(Scenes as source code)
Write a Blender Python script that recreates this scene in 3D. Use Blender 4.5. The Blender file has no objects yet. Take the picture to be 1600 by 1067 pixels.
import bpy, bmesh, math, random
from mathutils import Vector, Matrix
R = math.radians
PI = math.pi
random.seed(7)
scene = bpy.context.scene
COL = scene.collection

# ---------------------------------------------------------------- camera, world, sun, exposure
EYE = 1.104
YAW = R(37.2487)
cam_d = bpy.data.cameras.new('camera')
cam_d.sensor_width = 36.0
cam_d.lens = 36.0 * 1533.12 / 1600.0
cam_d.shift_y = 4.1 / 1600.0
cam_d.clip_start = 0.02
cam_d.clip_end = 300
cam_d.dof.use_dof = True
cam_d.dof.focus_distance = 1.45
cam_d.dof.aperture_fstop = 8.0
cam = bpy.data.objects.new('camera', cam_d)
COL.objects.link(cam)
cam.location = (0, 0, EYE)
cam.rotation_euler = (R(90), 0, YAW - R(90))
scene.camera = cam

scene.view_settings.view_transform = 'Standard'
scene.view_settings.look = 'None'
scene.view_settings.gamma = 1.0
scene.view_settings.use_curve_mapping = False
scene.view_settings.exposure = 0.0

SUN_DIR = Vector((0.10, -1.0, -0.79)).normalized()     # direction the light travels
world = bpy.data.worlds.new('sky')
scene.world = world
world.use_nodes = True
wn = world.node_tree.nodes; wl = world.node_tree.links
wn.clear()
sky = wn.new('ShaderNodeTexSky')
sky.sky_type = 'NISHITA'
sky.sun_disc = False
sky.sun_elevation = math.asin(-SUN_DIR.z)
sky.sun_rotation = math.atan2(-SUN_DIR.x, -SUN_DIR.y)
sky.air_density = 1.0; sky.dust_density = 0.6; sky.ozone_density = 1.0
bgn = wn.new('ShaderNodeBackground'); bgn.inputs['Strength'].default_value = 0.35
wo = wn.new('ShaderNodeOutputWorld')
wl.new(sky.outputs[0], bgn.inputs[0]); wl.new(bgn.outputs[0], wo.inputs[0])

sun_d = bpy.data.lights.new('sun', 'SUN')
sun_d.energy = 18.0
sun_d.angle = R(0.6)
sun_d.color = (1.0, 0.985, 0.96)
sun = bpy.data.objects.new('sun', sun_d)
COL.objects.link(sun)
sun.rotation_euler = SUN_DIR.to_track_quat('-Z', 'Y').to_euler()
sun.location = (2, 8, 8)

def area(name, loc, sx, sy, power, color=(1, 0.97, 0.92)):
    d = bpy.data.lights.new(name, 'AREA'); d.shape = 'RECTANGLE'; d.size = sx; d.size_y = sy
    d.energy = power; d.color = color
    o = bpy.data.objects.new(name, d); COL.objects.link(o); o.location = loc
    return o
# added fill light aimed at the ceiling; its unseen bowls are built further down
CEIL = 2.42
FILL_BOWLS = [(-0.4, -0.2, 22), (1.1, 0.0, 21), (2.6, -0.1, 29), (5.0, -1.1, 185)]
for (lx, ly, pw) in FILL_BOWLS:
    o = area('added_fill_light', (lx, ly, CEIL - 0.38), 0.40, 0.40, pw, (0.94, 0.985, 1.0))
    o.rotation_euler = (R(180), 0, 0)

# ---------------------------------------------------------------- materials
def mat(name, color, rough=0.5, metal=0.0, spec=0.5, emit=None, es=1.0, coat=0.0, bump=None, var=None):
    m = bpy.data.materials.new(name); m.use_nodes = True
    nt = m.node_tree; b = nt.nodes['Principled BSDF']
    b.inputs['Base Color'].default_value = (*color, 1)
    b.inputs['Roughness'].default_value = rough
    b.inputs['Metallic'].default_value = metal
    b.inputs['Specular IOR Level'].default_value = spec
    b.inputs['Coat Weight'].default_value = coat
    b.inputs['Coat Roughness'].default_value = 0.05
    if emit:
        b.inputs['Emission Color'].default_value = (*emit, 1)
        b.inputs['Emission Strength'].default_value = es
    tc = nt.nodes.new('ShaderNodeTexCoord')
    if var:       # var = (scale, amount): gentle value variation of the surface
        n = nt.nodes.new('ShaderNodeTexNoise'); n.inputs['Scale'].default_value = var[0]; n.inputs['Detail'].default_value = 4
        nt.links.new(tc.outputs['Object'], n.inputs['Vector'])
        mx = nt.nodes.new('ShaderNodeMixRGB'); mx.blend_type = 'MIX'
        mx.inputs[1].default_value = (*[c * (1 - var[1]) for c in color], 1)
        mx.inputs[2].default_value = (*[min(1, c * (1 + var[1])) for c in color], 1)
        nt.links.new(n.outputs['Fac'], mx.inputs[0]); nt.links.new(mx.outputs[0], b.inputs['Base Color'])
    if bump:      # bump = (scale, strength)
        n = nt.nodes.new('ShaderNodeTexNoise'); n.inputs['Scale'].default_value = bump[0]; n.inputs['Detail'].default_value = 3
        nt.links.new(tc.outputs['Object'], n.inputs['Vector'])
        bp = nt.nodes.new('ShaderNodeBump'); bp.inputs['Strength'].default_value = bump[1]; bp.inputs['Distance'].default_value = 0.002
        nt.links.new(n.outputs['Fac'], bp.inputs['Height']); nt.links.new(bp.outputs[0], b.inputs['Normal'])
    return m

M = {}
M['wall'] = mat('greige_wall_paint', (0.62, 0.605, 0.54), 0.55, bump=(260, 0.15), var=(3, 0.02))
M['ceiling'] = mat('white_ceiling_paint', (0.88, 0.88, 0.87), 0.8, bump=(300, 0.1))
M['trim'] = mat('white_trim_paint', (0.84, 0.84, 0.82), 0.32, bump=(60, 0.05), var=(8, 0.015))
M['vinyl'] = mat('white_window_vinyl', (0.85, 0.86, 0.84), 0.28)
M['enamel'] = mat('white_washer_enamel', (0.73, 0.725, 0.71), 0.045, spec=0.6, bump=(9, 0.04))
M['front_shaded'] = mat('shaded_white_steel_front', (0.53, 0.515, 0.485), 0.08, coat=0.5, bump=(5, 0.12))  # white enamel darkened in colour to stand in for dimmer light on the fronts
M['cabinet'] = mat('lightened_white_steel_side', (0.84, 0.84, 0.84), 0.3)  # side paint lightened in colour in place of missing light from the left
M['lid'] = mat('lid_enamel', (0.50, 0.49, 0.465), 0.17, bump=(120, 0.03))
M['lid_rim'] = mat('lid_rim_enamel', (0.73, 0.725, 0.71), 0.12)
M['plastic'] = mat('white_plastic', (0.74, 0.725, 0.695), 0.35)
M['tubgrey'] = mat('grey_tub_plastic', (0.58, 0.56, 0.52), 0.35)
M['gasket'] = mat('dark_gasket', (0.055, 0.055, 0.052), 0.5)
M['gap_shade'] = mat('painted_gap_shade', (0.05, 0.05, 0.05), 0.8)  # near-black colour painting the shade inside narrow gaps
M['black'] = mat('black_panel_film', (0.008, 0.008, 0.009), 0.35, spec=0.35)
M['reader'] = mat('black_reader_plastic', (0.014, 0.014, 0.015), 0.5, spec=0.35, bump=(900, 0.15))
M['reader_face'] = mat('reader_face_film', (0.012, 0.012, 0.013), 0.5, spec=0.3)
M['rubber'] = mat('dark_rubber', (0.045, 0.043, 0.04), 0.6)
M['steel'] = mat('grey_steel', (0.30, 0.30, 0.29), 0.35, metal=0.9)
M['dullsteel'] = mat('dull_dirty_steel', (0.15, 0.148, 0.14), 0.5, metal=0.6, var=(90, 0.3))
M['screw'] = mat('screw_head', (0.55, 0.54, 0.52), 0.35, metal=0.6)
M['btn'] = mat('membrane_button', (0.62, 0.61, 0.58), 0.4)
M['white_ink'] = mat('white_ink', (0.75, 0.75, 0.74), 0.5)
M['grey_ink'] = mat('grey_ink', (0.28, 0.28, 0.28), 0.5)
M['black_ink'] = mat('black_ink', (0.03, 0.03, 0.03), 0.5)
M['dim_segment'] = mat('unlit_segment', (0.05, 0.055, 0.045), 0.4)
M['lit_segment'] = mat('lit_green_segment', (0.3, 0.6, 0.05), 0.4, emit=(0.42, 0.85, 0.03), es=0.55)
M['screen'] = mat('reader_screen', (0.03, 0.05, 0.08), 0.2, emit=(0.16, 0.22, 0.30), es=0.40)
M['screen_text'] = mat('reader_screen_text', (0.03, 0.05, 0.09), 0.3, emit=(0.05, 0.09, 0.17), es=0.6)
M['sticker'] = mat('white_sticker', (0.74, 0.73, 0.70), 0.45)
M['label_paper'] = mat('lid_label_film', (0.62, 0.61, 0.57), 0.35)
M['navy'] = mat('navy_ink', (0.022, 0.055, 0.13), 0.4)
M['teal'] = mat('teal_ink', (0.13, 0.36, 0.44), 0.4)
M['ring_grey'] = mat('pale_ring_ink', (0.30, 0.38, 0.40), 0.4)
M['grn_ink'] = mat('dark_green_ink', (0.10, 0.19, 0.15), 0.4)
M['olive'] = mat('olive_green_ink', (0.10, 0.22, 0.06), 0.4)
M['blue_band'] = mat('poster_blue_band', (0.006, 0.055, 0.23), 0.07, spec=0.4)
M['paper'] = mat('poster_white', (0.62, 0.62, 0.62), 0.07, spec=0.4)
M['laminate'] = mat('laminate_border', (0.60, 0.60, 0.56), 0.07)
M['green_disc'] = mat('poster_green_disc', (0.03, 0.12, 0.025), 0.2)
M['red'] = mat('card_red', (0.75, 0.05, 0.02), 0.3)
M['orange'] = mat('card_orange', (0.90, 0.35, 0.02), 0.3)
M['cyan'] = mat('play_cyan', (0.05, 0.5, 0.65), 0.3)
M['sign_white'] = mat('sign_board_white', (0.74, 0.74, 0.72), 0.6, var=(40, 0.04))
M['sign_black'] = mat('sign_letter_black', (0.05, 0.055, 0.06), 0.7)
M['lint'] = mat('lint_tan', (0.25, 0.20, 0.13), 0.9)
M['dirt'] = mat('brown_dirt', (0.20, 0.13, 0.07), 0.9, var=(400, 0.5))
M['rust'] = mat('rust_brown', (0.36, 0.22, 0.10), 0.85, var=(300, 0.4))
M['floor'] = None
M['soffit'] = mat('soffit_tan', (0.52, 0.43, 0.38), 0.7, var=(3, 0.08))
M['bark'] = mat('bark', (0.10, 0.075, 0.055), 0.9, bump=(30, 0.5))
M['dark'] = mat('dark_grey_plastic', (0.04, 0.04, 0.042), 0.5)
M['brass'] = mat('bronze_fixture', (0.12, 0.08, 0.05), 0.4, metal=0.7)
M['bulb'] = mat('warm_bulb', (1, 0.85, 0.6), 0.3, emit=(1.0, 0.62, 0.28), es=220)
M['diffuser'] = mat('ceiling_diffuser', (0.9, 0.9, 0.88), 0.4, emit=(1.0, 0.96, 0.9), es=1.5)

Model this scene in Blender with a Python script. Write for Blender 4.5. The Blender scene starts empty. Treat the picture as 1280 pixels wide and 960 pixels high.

▶ What to produce: Reproduce exactly the lines from the beginning of the entries above up to and including the line that contains "sun.location = (2, 8, 8)".

▶ Output for this exercise:
Write a Blender Python script that recreates this scene in 3D. Use Blender 4.5. The Blender file has no objects yet. Take the picture to be 1600 by 1067 pixels.
import bpy, bmesh, math, random
from mathutils import Vector, Matrix
R = math.radians
PI = math.pi
random.seed(7)
scene = bpy.context.scene
COL = scene.collection

# ---------------------------------------------------------------- camera, world, sun, exposure
EYE = 1.104
YAW = R(37.2487)
cam_d = bpy.data.cameras.new('camera')
cam_d.sensor_width = 36.0
cam_d.lens = 36.0 * 1533.12 / 1600.0
cam_d.shift_y = 4.1 / 1600.0
cam_d.clip_start = 0.02
cam_d.clip_end = 300
cam_d.dof.use_dof = True
cam_d.dof.focus_distance = 1.45
cam_d.dof.aperture_fstop = 8.0
cam = bpy.data.objects.new('camera', cam_d)
COL.objects.link(cam)
cam.location = (0, 0, EYE)
cam.rotation_euler = (R(90), 0, YAW - R(90))
scene.camera = cam

scene.view_settings.view_transform = 'Standard'
scene.view_settings.look = 'None'
scene.view_settings.gamma = 1.0
scene.view_settings.use_curve_mapping = False
scene.view_settings.exposure = 0.0

SUN_DIR = Vector((0.10, -1.0, -0.79)).normalized()     # direction the light travels
world = bpy.data.worlds.new('sky')
scene.world = world
world.use_nodes = True
wn = world.node_tree.nodes; wl = world.node_tree.links
wn.clear()
sky = wn.new('ShaderNodeTexSky')
sky.sky_type = 'NISHITA'
sky.sun_disc = False
sky.sun_elevation = math.asin(-SUN_DIR.z)
sky.sun_rotation = math.atan2(-SUN_DIR.x, -SUN_DIR.y)
sky.air_density = 1.0; sky.dust_density = 0.6; sky.ozone_density = 1.0
bgn = wn.new('ShaderNodeBackground'); bgn.inputs['Strength'].default_value = 0.35
wo = wn.new('ShaderNodeOutputWorld')
wl.new(sky.outputs[0], bgn.inputs[0]); wl.new(bgn.outputs[0], wo.inputs[0])

sun_d = bpy.data.lights.new('sun', 'SUN')
sun_d.energy = 18.0
sun_d.angle = R(0.6)
sun_d.color = (1.0, 0.985, 0.96)
sun = bpy.data.objects.new('sun', sun_d)
COL.objects.link(sun)
sun.rotation_euler = SUN_DIR.to_track_quat('-Z', 'Y').to_euler()
sun.location = (2, 8, 8)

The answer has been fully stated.